WHAT TO WORK ON: Return, word for word, the lines from the line holding "The Blender Python" through the line holding "make('edge_band', bm, MW['oakedge'], t, 'lighter". Include both end lines and no others.

DATA TO PROCESS:
◇ ◇ ◇ ◇ ◇
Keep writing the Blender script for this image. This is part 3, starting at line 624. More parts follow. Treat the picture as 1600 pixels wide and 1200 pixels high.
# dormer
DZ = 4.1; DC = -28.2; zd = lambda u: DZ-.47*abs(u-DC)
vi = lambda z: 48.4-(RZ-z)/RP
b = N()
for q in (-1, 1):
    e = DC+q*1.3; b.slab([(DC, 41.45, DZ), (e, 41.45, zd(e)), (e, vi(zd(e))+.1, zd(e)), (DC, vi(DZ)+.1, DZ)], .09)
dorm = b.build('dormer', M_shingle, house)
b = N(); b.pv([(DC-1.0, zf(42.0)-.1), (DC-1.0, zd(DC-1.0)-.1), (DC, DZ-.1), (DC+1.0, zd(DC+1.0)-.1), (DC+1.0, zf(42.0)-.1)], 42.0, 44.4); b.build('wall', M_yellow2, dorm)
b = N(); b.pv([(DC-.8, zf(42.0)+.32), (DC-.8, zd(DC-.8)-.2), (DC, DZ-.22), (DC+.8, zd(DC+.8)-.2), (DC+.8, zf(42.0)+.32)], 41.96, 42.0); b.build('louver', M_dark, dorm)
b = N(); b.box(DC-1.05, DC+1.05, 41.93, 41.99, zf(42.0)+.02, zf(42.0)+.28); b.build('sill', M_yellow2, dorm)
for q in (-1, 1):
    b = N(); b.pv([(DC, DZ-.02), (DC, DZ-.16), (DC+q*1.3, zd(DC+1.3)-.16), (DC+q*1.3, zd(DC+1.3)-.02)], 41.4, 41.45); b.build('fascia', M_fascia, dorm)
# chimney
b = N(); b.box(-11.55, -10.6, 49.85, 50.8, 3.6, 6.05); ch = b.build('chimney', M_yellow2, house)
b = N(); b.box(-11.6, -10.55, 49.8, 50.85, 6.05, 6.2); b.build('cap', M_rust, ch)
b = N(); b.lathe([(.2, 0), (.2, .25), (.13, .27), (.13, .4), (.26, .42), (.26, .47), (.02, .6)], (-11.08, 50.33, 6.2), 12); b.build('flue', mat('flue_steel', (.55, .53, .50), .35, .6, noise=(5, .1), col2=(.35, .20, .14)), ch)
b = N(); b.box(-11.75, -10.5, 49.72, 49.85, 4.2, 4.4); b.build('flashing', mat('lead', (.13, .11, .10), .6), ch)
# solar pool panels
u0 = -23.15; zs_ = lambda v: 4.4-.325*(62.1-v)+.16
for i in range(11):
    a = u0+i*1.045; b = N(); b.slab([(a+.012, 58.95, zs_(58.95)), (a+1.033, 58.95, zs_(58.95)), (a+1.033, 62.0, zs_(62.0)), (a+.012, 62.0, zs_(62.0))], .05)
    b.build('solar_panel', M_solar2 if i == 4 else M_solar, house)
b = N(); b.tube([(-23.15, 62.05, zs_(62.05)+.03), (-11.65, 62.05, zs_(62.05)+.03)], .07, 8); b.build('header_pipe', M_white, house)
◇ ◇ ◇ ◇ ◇
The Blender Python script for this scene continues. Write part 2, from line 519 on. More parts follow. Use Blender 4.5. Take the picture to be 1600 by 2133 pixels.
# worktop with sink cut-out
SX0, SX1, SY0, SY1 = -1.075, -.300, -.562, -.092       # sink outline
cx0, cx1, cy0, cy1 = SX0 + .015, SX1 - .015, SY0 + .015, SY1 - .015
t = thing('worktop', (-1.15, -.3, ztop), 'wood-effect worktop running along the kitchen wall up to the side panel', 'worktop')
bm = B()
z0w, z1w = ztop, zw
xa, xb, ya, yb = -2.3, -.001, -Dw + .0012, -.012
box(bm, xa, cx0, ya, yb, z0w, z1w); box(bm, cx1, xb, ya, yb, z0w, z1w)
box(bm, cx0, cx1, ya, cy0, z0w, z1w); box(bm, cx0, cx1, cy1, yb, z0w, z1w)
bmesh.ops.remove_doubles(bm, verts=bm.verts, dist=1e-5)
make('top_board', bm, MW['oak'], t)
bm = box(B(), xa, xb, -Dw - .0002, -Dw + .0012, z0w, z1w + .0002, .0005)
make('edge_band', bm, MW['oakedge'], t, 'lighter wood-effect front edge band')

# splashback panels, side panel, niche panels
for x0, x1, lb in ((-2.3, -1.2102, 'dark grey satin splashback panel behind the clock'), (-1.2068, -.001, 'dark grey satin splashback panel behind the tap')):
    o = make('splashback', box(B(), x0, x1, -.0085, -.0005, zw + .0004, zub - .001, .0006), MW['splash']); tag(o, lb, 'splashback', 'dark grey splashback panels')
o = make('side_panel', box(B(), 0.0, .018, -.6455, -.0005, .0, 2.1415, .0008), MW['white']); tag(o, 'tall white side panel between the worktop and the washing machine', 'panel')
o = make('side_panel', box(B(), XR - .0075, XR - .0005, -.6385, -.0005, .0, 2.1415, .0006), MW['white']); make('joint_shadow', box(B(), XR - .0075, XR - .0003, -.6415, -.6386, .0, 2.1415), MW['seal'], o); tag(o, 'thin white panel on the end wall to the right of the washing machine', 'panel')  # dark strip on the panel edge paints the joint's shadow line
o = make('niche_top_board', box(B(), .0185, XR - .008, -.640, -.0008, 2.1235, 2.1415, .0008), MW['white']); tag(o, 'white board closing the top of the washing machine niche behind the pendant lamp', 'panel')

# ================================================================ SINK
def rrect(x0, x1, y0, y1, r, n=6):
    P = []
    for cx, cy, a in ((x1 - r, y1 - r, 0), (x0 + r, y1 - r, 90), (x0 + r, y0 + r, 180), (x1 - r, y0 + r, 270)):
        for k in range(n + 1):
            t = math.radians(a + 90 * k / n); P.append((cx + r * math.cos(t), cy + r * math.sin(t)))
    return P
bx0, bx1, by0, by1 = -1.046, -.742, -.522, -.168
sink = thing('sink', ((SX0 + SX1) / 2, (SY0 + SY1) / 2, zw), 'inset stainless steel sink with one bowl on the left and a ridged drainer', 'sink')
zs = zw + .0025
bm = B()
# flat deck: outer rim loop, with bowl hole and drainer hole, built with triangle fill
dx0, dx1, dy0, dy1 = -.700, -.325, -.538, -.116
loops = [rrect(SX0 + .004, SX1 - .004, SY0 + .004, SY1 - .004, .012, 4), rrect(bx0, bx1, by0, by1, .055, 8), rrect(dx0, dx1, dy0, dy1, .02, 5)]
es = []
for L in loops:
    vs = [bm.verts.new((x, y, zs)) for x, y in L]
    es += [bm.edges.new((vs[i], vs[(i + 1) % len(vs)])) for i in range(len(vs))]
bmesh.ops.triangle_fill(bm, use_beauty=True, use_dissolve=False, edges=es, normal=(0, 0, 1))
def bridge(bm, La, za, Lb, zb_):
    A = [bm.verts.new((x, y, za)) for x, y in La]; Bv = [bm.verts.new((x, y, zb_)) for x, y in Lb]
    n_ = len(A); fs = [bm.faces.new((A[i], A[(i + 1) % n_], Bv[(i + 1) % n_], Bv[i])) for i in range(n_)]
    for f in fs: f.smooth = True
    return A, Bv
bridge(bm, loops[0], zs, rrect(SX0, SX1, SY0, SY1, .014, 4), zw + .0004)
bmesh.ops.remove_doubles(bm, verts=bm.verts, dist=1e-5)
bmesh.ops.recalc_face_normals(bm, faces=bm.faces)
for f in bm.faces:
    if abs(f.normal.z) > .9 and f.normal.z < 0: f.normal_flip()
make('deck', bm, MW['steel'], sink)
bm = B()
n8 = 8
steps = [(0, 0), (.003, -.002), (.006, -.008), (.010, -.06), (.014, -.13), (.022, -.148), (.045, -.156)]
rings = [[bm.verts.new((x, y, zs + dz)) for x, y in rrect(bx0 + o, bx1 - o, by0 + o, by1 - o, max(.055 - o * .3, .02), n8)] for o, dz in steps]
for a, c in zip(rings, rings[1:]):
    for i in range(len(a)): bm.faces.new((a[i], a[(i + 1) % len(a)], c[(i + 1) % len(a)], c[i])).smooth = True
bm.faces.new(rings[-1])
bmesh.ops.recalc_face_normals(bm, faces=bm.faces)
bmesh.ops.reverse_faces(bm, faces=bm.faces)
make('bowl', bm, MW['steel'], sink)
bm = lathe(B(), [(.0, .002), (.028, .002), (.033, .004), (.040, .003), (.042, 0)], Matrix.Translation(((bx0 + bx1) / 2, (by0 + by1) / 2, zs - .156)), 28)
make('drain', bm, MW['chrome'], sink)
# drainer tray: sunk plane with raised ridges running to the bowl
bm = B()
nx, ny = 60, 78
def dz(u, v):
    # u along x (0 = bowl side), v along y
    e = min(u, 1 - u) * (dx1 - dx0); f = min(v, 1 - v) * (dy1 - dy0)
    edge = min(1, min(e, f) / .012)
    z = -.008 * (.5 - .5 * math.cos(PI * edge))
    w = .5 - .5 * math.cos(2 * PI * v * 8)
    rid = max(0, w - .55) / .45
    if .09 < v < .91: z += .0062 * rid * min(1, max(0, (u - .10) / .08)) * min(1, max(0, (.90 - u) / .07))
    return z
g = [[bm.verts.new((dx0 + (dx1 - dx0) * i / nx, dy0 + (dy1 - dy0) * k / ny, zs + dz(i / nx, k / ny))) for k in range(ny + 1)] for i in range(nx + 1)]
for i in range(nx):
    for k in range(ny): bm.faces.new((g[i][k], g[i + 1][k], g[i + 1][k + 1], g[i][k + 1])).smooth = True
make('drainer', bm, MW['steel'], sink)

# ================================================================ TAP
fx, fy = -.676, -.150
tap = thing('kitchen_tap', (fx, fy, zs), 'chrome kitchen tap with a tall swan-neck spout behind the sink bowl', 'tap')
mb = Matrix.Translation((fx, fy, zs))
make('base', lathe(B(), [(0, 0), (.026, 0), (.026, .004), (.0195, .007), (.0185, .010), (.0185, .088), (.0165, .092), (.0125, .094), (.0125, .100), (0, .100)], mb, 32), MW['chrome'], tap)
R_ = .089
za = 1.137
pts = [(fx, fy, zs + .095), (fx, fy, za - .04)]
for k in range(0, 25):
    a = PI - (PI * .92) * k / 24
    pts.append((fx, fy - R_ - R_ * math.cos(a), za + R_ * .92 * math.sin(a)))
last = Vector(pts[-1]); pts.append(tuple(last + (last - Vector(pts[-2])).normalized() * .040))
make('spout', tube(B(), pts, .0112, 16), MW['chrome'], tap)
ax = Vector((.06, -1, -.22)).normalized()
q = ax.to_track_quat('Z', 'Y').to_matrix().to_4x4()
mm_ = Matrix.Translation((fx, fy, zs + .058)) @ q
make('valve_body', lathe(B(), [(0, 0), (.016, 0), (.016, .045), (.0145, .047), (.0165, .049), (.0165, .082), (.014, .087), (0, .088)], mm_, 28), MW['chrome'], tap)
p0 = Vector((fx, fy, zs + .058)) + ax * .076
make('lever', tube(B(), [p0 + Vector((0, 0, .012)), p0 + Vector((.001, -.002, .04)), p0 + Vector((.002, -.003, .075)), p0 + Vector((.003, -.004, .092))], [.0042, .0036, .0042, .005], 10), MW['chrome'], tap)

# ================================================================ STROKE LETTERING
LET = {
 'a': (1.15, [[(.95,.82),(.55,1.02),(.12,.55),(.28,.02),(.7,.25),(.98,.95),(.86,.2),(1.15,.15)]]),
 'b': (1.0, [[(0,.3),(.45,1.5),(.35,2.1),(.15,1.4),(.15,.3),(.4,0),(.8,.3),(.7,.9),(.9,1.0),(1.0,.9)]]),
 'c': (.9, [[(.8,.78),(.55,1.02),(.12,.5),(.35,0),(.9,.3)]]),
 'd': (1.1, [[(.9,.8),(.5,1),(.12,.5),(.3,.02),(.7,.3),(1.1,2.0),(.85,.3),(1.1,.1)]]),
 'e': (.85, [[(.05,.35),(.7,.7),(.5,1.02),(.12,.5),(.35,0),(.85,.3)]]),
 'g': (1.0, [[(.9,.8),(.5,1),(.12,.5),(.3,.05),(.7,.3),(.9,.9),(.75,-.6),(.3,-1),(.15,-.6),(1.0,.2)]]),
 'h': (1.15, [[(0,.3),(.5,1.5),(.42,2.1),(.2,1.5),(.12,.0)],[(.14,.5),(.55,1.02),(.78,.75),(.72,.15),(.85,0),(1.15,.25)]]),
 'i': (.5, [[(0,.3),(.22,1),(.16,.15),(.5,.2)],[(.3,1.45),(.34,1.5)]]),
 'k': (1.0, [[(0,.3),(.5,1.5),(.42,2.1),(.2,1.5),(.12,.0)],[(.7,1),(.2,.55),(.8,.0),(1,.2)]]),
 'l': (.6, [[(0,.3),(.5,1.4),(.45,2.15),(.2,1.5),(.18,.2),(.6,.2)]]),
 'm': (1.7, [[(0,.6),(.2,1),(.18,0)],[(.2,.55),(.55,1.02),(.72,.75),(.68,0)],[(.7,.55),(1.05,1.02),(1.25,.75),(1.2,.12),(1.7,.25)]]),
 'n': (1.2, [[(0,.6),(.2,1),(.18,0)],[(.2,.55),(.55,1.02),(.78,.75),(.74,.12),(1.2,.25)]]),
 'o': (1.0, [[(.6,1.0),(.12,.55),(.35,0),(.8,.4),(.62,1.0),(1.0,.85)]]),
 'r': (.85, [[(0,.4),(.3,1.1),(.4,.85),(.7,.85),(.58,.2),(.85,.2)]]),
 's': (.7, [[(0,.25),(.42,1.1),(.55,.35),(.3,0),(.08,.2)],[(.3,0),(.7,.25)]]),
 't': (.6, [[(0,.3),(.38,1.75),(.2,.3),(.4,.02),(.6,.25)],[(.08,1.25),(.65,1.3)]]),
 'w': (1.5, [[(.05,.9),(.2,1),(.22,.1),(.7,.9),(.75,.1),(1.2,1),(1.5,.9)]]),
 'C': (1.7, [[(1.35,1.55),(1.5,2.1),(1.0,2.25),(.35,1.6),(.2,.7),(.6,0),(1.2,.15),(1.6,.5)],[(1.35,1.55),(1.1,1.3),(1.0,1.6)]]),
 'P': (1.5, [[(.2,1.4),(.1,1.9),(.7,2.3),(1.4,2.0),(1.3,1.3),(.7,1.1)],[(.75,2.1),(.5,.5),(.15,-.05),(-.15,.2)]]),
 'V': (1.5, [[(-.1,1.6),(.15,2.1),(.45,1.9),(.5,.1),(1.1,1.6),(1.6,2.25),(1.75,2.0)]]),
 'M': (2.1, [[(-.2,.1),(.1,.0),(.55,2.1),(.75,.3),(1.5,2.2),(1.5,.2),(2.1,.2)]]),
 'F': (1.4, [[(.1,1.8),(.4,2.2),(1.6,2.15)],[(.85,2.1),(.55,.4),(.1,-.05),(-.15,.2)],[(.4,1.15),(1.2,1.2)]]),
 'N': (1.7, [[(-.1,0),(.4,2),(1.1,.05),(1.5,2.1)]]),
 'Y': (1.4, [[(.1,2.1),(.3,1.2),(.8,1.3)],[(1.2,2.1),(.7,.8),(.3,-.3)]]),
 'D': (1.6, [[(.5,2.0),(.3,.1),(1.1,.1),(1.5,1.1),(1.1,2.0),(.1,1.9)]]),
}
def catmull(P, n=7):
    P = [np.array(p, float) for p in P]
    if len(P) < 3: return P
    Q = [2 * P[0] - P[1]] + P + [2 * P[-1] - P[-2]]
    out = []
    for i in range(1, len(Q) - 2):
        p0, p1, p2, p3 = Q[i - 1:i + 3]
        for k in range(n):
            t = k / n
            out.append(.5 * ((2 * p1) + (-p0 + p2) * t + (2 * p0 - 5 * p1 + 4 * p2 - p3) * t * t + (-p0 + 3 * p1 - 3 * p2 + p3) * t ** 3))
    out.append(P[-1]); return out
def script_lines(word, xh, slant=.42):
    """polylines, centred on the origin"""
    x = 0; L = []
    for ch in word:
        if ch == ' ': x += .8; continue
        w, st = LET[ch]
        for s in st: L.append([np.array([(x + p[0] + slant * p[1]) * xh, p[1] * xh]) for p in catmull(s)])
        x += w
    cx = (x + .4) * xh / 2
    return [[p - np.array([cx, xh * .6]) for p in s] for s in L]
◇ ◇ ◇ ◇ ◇
WRITTEN RESPONSE:
The Blender Python script for this scene continues. Write part 2, from line 519 on. More parts follow. Use Blender 4.5. Take the picture to be 1600 by 2133 pixels.
# worktop with sink cut-out
SX0, SX1, SY0, SY1 = -1.075, -.300, -.562, -.092       # sink outline
cx0, cx1, cy0, cy1 = SX0 + .015, SX1 - .015, SY0 + .015, SY1 - .015
t = thing('worktop', (-1.15, -.3, ztop), 'wood-effect worktop running along the kitchen wall up to the side panel', 'worktop')
bm = B()
z0w, z1w = ztop, zw
xa, xb, ya, yb = -2.3, -.001, -Dw + .0012, -.012
box(bm, xa, cx0, ya, yb, z0w, z1w); box(bm, cx1, xb, ya, yb, z0w, z1w)
box(bm, cx0, cx1, ya, cy0, z0w, z1w); box(bm, cx0, cx1, cy1, yb, z0w, z1w)
bmesh.ops.remove_doubles(bm, verts=bm.verts, dist=1e-5)
make('top_board', bm, MW['oak'], t)
bm = box(B(), xa, xb, -Dw - .0002, -Dw + .0012, z0w, z1w + .0002, .0005)
make('edge_band', bm, MW['oakedge'], t, 'lighter wood-effect front edge band')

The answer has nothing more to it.